Enrique García-Máiquez
Conociéndome, temo que no les extrañará que, cuando me invitaron a una cena en la casa de playa de la marquesa de Tacochuelo (el título está cambiado para no interferir en la intimidad de los grandes de España), a la que asistía, además, un duque rimbombante, yo encontrase la ocasión sumamente atractiva. Y que no perdiese la ídem de dejarlo caer (dropping names) el resto del verano a diestro y siniestro; y todavía hoy, como se ve aquí mismo (quod erat demostrandum). Diría, sin embargo, que eso no es una prueba definitiva de mi esnobismo.
La prueba de fuego viene ahora, sin ir más lejos. Empieza el curso y daré mis clases de Derecho del Trabajo a un buen puñado de muchachas y muchachos que estudian su Formación Profesional. Ellos no saben que son la piedra de toque de mi esnobismo o no. ¿Seré capaz de ilusionarme por conocerlos y tratarlos tanto como al duque de Marras? Entonces no sería snob, aunque sea por el método homeopático de un esnobismo universal.
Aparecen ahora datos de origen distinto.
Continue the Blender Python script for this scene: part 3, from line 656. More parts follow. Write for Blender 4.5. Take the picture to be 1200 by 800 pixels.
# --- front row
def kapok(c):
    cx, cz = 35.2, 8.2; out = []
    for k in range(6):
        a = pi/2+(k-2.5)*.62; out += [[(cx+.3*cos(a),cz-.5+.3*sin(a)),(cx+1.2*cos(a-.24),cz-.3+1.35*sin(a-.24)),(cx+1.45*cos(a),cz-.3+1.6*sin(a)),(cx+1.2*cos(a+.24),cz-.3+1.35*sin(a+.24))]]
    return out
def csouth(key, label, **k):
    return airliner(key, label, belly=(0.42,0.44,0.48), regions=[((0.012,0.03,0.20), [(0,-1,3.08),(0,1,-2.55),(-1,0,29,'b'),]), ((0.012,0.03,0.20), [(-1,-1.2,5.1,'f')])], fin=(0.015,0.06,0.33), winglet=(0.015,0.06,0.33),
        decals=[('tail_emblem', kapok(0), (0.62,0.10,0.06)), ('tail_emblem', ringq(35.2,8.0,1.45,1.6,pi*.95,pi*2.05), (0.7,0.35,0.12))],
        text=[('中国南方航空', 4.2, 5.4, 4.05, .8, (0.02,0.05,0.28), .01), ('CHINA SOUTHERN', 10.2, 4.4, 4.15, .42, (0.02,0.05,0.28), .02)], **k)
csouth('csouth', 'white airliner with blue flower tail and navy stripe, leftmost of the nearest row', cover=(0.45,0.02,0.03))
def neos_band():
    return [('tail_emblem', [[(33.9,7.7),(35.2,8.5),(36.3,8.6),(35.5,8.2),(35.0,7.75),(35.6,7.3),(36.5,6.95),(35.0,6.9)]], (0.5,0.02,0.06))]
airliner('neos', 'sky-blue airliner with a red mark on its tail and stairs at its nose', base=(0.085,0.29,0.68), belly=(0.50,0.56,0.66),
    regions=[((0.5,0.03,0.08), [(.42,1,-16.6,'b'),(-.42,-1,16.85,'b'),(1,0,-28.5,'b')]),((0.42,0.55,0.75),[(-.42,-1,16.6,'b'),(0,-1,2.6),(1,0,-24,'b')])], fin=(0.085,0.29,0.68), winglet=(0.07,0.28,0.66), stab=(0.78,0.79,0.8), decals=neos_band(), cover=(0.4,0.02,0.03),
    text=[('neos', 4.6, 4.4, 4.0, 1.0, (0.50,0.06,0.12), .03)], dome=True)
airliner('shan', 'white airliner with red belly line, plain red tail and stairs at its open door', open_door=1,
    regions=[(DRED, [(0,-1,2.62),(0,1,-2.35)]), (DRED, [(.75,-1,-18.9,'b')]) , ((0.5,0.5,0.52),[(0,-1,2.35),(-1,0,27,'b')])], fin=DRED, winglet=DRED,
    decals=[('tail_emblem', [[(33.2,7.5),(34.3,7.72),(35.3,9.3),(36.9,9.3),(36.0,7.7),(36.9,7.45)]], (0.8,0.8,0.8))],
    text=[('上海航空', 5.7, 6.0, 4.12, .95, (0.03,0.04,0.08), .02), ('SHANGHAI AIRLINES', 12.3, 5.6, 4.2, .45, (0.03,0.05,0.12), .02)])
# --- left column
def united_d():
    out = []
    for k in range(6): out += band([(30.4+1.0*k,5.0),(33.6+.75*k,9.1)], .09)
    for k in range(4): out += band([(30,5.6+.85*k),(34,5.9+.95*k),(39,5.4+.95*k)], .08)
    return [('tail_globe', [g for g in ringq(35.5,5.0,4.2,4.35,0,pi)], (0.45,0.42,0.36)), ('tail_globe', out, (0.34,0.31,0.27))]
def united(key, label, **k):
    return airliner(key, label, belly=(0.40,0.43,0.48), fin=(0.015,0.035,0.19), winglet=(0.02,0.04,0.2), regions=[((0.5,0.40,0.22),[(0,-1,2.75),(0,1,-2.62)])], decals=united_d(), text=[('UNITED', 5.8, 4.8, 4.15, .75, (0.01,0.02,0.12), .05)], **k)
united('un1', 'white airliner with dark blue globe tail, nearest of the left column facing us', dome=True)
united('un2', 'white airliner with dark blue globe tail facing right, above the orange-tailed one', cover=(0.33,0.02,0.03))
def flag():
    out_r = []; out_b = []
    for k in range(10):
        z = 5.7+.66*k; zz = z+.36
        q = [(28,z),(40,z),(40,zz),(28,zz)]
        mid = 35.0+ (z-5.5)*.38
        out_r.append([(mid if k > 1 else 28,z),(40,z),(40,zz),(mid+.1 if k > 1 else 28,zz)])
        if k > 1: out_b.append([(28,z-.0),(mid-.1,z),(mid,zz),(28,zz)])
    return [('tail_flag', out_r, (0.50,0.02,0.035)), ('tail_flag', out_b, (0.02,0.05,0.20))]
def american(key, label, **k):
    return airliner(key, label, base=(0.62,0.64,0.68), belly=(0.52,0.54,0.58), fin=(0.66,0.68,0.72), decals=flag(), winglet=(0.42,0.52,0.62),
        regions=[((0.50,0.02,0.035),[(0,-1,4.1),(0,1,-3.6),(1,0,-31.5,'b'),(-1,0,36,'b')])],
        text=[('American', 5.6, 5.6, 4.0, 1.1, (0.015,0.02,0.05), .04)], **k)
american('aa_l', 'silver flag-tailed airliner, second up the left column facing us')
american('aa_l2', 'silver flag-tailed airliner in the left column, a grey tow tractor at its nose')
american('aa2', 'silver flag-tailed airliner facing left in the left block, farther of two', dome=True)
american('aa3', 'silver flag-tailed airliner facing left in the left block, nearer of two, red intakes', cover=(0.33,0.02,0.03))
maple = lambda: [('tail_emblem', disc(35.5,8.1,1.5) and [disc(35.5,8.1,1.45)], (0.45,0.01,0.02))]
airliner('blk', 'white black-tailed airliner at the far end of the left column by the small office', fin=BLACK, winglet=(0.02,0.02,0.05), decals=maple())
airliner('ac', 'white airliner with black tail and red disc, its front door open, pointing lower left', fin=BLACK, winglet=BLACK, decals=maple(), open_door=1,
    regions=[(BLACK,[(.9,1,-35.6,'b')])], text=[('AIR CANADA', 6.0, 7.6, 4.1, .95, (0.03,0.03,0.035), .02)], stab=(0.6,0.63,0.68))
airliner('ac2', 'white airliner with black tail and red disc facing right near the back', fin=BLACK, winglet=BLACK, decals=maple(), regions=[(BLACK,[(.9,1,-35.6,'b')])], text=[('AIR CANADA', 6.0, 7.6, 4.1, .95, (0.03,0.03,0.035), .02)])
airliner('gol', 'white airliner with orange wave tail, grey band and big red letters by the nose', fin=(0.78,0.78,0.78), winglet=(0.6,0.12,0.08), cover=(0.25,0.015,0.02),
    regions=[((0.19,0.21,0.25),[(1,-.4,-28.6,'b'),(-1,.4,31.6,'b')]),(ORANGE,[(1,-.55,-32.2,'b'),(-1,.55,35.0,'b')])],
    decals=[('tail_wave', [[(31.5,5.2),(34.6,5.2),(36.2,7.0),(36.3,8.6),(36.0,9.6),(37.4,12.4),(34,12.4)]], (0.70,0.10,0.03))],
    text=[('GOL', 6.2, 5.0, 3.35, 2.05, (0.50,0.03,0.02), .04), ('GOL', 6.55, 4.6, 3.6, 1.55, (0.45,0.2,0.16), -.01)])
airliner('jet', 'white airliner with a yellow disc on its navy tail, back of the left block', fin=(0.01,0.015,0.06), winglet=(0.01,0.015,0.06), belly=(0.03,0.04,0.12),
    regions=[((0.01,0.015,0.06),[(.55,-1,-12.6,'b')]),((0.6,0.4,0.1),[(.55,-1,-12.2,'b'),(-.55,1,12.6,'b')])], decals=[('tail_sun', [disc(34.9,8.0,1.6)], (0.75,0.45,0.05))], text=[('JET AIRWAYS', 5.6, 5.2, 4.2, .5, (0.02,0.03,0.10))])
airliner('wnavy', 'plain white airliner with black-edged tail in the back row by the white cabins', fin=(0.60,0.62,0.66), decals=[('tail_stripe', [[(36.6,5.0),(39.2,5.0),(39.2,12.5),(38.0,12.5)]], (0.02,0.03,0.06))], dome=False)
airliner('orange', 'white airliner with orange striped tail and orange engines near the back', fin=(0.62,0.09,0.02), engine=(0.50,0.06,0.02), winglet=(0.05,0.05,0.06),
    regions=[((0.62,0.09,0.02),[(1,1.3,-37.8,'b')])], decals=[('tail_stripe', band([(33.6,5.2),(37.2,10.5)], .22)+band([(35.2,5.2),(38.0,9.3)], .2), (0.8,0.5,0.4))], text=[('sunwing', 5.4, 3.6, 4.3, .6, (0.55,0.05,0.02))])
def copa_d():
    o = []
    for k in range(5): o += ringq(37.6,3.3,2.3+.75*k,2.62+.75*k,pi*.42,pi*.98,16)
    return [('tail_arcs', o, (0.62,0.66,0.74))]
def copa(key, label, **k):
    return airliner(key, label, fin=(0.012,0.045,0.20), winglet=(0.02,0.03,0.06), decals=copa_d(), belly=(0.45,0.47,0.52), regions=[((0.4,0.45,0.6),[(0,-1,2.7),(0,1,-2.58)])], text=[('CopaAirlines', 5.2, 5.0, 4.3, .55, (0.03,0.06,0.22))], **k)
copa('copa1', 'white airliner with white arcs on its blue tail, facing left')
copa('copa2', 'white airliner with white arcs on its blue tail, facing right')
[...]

Que es el que me gusta. Cito mucho a Chesterton, en general; y, en particular, cuando dijo que el problema de la democracia es que se ha empeñado en que el duque de Norfolk sea como todo el mundo en vez de que todo el mundo sea como el duque de Norfolk. Por mí no va a quedar que la democracia (y el sistema de enseñanza pública) se queden tan tranquilos con su problema intrínseco de concepción práctica de la dignidad de la persona humana. Además de dar mis clases con toda seriedad (aparente), y ajustándome (en la medida de mis posibilidades) a la programación oficial, yo entro en mis aulas como quien acude a una cena de gala o a una sesión de trabajo de la Diputación de la Grandeza. Esto es, sabiendo que los alumnos con los que voy a tratar son personalidades importantísimas. Como almas inmortales, merecen la más rococó de mis reverencias. La hago crípticamente cuando me agacho a recoger el borrador de la pizarra.
El espléndido John Keats definió al poeta como aquel «hombre que, en presencia de otro,/ se sentirá su igual, sea este el rey/ o el más pobre de los mendigos». Es verdad que otra pregunta aparejada que me hago a menudo es la insoslayable del insigne Lorenzo Stechetti: «Io sonno un poeta o sonno un imbecile?». Pero, en cualquier caso, como poeta o como lo otro, sintiéndome muy importante y aplicando al pie de la letra la ley Keats, tendré a mis alumnos en la más alta de las consideraciones. Más reyes que iguales.
Estoy hablando, además, de pedagogía. Nada agradece el alumno tanto como un trato exquisito. Es la primera lección. Y, aunque parezca extraño, sorprende a muchos. No están acostumbrados, fuera del amor (¡Dios bendiga la fuerza de la sangre!) de su madre y de su padre y de los abuelos. No digo que no los hayan tratado bien antes los demás profesores, que por supuesto que sí; pero, como eran muchísimo menos snobsque yo, se les notaban poco las formalidades, los aspavientos en las delicadezas y las hipérboles sutiles.
Juan Ramón Jiménez afirmaba que nunca había puesto poesía en el trato con los otros sin que estos no se la hubiesen devuelto con creces. Mi esnobismo, igual: los encuentra extrañados, primero; curiosos, después, y luego, en cuanto captan las reglas implícitas del juego, entregándose como el que más. Pondré un ejemplo para concretar. Les hago saber que para mí su palabra será una palabra, naturalmente, de honor, de manera que, salvo una flagrante prueba en contrario, les creeré siempre.
Es posible que al principio alguna vez se aprovechen, pero, de ver cuánto les creo, terminan siendo sinceros por un prurito de pundonor. Luego tendrán que aprender algo de la asignatura, pero les confesaré a ustedes que cuando veo esa chispa de amor propio e incluso de orgullo brillar en los ojos de mis alumnos de FP ya sé que he cumplido. Nada menos que John Henry Newman decía que el fin de la educación superior es forjar caballeros. En mi caso, tampoco es puro altruismo, porque así consigo ir a mi trabajo con la ilusión del que acude a una fiesta de campanillas. Con la tranquilidad de conciencia de que mi esnobismo no es esnobismo (porque es descomunal).